The challenges to producing and using green hydrogen can be classified into 4Es — electrolyser, energy source, end use and endogenous resources:
- Electrolyser Challenge: The global manufacturing capacity of electrolysers is at 8 GW/year. In case India was to achieve its 2030 target, it requires 60-100 GW of electrolyser capacity, which amounts to almost 12 times the current global production capacity.
- The inability to access critical minerals such as nickel, platinum metals and rare earth metals such as lanthanum, yttrium and zirconium could hinder electrolyser manufacturing capability in India. India has limited processing capabilities in these minerals.
- For producing electrolysers, India would need to set up large-scale manufacturing, build expertise and secure geo-political partnerships for the procurement of critical minerals, while competing with other global players.
- Energy source challenge: According to studies, a completely efficient electrolysis system would need 39 kWh of electricity to obtain 1 kg of hydrogen.
- India requires a capacity of 125 GW of renewable energy to meet its green hydrogen 2030 targets, which would be additions to the already proposed targets of 500 GW of renewable energy capacity.
- There would be a requirement to enhance the transmission capacity, including smooth facilitation of cross-border exchange of power between states.
- End-use challenge: The current demand for hydrogen is mainly from the chemical industry to produce ammonia for fertilisers, followed by refining for hydrocracking and the desulphurisation of fuels.

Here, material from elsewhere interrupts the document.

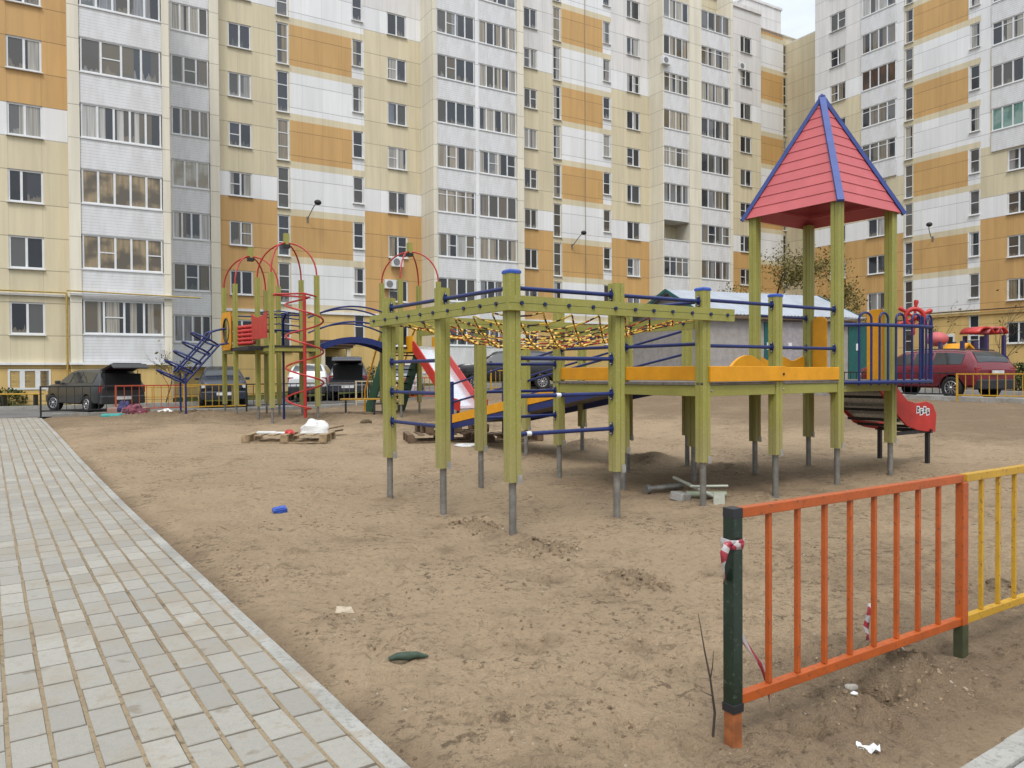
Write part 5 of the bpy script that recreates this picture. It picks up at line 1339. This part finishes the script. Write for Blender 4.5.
p = atdepth(396, 398, 30.5); car('parked_car', 'silver car facing the camera behind the green stairs', (p.x, p.y+2.0), Vector((.1, -1, 0)).normalized(), 4.3, 1.72, 1.46, SED, (.42, .42, .45), False, .30)
p = atdepth(507, 404, 33.0); car('parked_car', 'black car parked side on behind the rope net and ramp', (p.x, p.y+.8), Vector((-1, -.12, 0)).normalized(), 4.55, 1.8, 1.72, SUV, (.015, .016, .018), False, .34)
hd = Vector((-.36, .93, 0)).normalized(); crn = atdepth(974, 395, 23.0); c1 = Vector((crn.x, crn.y, 0))+hd*2.25+Vector((hd.y, -hd.x, 0))*.90
car('parked_car', 'dark red crossover parked on the side road by the yellow fence, seen from the rear', (c1.x, c1.y), hd, 4.6, 1.84, 1.56, SUV, (.16, .012, .022), False, .35, .2, 0, True)
# ------------------------------------------------------------------ shed with pale metal roof
m_shed = concrete_mat('shed_render', (.38, .35, .33), (.30, .275, .26)); m_teal = paint('teal_door', (.012, .105, .10), .45, .15, 4)
def corr():
    t = NT('pale_metal_roof'); v = t.obj(); a = t.noise(v, 1.2, 4); return t.out(t.mix(t.g(a, .3, .7), (.40, .43, .48), (.33, .36, .40)), .4, metal=.15)
m_corr = corr()
sc_ = atdepth(706, 395, 36.0); SA = math.atan2(.375, .927); gz = H(sc_.x, sc_.y)
SH = thing('garage_shed', 'low grey shed with pale corrugated roof and teal doors behind the play tower', 'shed', (sc_.x, sc_.y, gz), SA)
GW, GL, EH, AH = 6.6, 9.2, 4.42-gz, 5.72-gz
q = MB()
q.add([(0, 0, -.3), (0, GW, -.3), (0, GW, EH), (0, GW*.43, AH-.12), (0, 0, EH), (GL, 0, -.3), (GL, GW, -.3), (GL, GW, EH), (GL, GW*.43, AH-.12), (GL, 0, EH)],
      [(0,4,3,2,1), (5,6,7,8,9), (0,5,9,4), (1,2,7,6)]); q.build('wall', m_shed, SH)
q = MB(); n = 90
for (ya, za, yb_, zb) in ((-.35, EH-.14, GW*.43, AH), (GW*.43, AH, GW+.35, EH-.12)):
    vs = []
    for k in range(n+1):
        x = -.35+(GL+.7)*k/n; dz = .03 if k % 2 else 0; vs += [(x, ya, za+dz), (x, yb_, zb+dz)]
    q.add(vs, [(2*k, 2*k+2, 2*k+3, 2*k+1) for k in range(n)])
o = q.build('roof', m_corr, SH); o.modifiers.new('s', 'SOLIDIFY').thickness = .03
q = MB()
for (ya, za, yb_, zb) in ((-.35, EH-.2, GW*.43, AH-.04), (GW*.43, AH-.04, GW+.35, EH-.2)): q.bar((-.38, ya, za), (-.38, yb_, zb), .06, .16)
q.build('gable_trim', m_teal, SH)
q = MB()
for (ya, za, yb_, zb) in ((-.35, EH-.2, GW*.43, AH-.04), (GW*.43, AH-.04, GW+.35, EH-.2)): q.bar((GL+.38, ya, za), (GL+.38, yb_, zb), .06, .16)
q.build('gable_trim', m_teal, SH)
q = MB(); q.box(-.30, GL+.3, -.33, -.27, EH-.32, EH-.17); q.build('eaves_board', m_darkwood, SH)
def sx(px):
    r_ = ray(px, 340); ey = Vector((-math.sin(SA), math.cos(SA), 0)); k = (Vector((sc_.x, sc_.y, 0))-Vector((CAM.x, CAM.y, 0))).dot(ey)/Vector((r_.x, r_.y, 0)).dot(ey)
    return (r_*k+CAM-Vector((sc_.x, sc_.y, 0))).dot(Vector((math.cos(SA), math.sin(SA), 0)))
for (a, b, mm, top) in ((764, 772, m_teal, 3.1), (781, 806, paint('grey_garage_door', (.36, .33, .34), .6), 3.15), (816, 824, m_teal, 3.0), (848, 876, m_teal, 3.15)):
    q = MB(); q.box(sx(a), sx(b), -.06, -.004, .0, top); d_ = q.build('shed_door', mm, SH)
    q = MB(); q.box(sx(a)+.25*(sx(b)-sx(a)), sx(a)+.25*(sx(b)-sx(a))+.22, -.075, -.062, 1.75, 2.1); q.build('notice', m_white, d_)
    for k in range(1, 9):
        q = MB()

# ------------------------------------------------------------------ trees and plants
def leaf_mat(name, c1, c2, c3):
    t = NT(name); rnd = t.n.new('ShaderNodeNewGeometry').outputs['Random Per Island']
    return t.out(t.ramp(rnd, [(0, c1), (.5, c2), (1, c3)]), .7, spec=.2)
m_autumn = leaf_mat('autumn_leaf', (.10, .085, .022), (.155, .13, .04), (.25, .20, .07)); m_bark = paint('bark', (.075, .058, .045), .9, .4, 12)
m_bush = leaf_mat('bush_leaf', (.03, .05, .014), (.055, .075, .022), (.12, .10, .03))
def tree(name, label, base, h, spread, nl, leafm, seed, r0_=.1, size=.14, cat='tree', bare=.0, lift=.28, lev=3):
    rd = random.Random(seed); root = thing(name, label, cat, base); q = MB(); tips = []
    def grow(p, d, L_, r_, lv):
        pts = [p]; dd = d.copy(); n = 4
        for k in range(n):
            dd = (dd+Vector((rd.gauss(0, .13), rd.gauss(0, .13), rd.gauss(.04, .08)))).normalized(); pts.append(pts[-1]+dd*L_/n)
        q.tube(pts, [r_*(1-.5*k/n) for k in range(n+1)], 6 if lv == 0 else 4)
        if lv >= lev-1: tips.extend(pts[1:])
        if lv >= lev: return
        for _ in range(4 if lv == 0 else 4):
            k = rd.randint(2 if lv == 0 else 1, n); an = rd.uniform(0, 6.3); out_ = Vector((math.cos(an), math.sin(an), 0))
            grow(pts[k], (dd*.65+out_*spread).normalized(), L_*rd.uniform(.45, .72), r_*.5, lv+1)
    grow(Vector((0, 0, -.1)), Vector((rd.gauss(0, .05), rd.gauss(0, .05), 1)), h*.48, r0_, 0)
    q.build('trunk', m_bark, root)
    q = MB()
    for _ in range(nl):
        c_ = rd.choice(tips)+Vector((rd.gauss(0, .3), rd.gauss(0, .3), rd.gauss(0, .28)))*h/8
        a = Vector((rd.gauss(0, 1), rd.gauss(0, 1), rd.gauss(0, 1))).normalized(); b = a.cross(Vector((rd.gauss(0, 1), rd.gauss(0, 1), rd.gauss(0, 1)))).normalized(); s_ = size*rd.uniform(.6, 1.3)
        q.add([c_-a*s_, c_+b*s_*.5, c_+a*s_, c_-b*s_*.5], [(0, 1, 2, 3)])
    if nl: q.build('crown', leafm, root)
    return root
def tb(px, Y, z=None): p = atdepth(px, 380, Y); return (p.x, p.y, H(p.x, p.y) if z is None else z)
tree('autumn_tree', 'tall thinning autumn tree with yellow brown leaves rising behind the shed roof', tb(782, 49), 10.4, .95, 12000, m_autumn, 4, .14, .09)
tree('autumn_tree', 'lower straggly autumn tree showing left of the tower post, behind the shed', tb(748, 50), 8.0, .9, 3500, m_autumn, 9, .09, .09)
tree('autumn_tree', 'low autumn tree showing between the tower posts, right of the tall tree', tb(834, 48), 8.0, .9, 3500, m_autumn, 12, .09, .09)
tree('bare_sapling', 'thin bare sapling in front of the orange wall above the red playhouse', tb(1000, 36), 5.6, .45, 40, m_autumn, 5, .035, .08, 'sapling')
tree('bare_sapling', 'thin bare sapling left of the red playhouse, before the white wall panels', tb(941, 38), 4.8, .45, 30, m_autumn, 6, .03, .08, 'sapling')
tree('bare_sapling', 'slight yellowing sapling on the lawn between the dark estate and the dark blue car', tb(165, 33.5), 3.4, .4, 60, m_autumn, 8, .03, .09, 'sapling')
def bush(label, base, r, h, n, seed, mm=m_bush):
    rd = random.Random(seed); root = thing('bush', label, 'bush', base); q = MB()
    for k in range(9): a = rd.uniform(0, 6.3); q.tube([(0, 0, -.1), (r*.3*math.cos(a), r*.3*math.sin(a), h*.5), (r*.7*math.cos(a), r*.7*math.sin(a), h*.85)], [.02, .014, .006], 5)
    q.build('stems', m_bark, root); q = MB()
    for _ in range(n):
        a = rd.uniform(0, 6.3); rr5 = r*rd.random()**.5*(1+.2*math.sin(3*a+seed)); z = h*rd.random()**.7*(1-.35*(rr5/r)**2); c_ = Vector((rr5*math.cos(a), rr5*math.sin(a), z))
        a_ = Vector((rd.gauss(0, 1), rd.gauss(0, 1), rd.gauss(0, 1))).normalized(); b_ = a_.cross(Vector((rd.gauss(0, 1), rd.gauss(0, 1), rd.gauss(0, 1)))).normalized(); s_ = .07*rd.uniform(.6, 1.4)
        q.add([c_-a_*s_, c_+b_*s_*.5, c_+a_*s_, c_-b_*s_*.5], [(0, 1, 2, 3)])
    q.build('foliage', mm, root)
bush('rounded yellow green bush beyond the red car at the right edge', tb(1021, 33), .9, 1.25, 1400, 2)
bush('low green bush by the entrance canopy behind the tarpaulined vehicle', tb(372, 40), 1.0, 1.3, 900, 3)
bush('dark bush at the far left under the basement window', tb(2, 31.5), .9, .8, 800, 4)
for k, (px, Y) in enumerate(((60, 31.6), (105, 32.4), (150, 33), (225, 36))): pass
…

- It is a source of heat for industry, especially in sectors such as steel, cement and aluminium production. It can be used as fuel in heavy-duty vehicles, aviation and shipping.
- Hydrogen is a highly combustible and volatile element. Using it for the same purpose as electricity would not make technical or economic sense, as it would increase the cost of storage and transportation.
- The conversion efficiency from one form of energy carrier to another for application will determine the scale of green hydrogen’s applicability in future.
- Endogenous resources challenge: Producing one kg of hydrogen by water electrolysis requires around nine litres of demineralised water.
- India requires approximately 50 billion litres of water supply for producing green hydrogen, which would be an additional burden on the country’s depleted resources.
- Desalination plants will not be feasible as they will not only increase the physical footprint of the required infrastructure but also potentially add to the competition for land use, impact biodiversity and create other challenges.
- This would mean that proposed green hydrogen hubs have to strike a fine balance between being renewable energy-rich, water resource-rich and being close to hydrogen demand (end-use) centres, while keeping the additional costs minimum.
Conclusion
- According to IRENA, hydrogen and its derivatives will account for 12 per cent of global final energy consumption by 2050, with two-thirds obtained from green hydrogen.
- The global levelised cost of green hydrogen production ranges between Rs 250-650/kg while India aims to keep it in the range of Rs 100-150/kg by 2030.
- This would mean India has to address all the above challenges in a record time as well as coordinate across multiple institutional bodies, both public and private.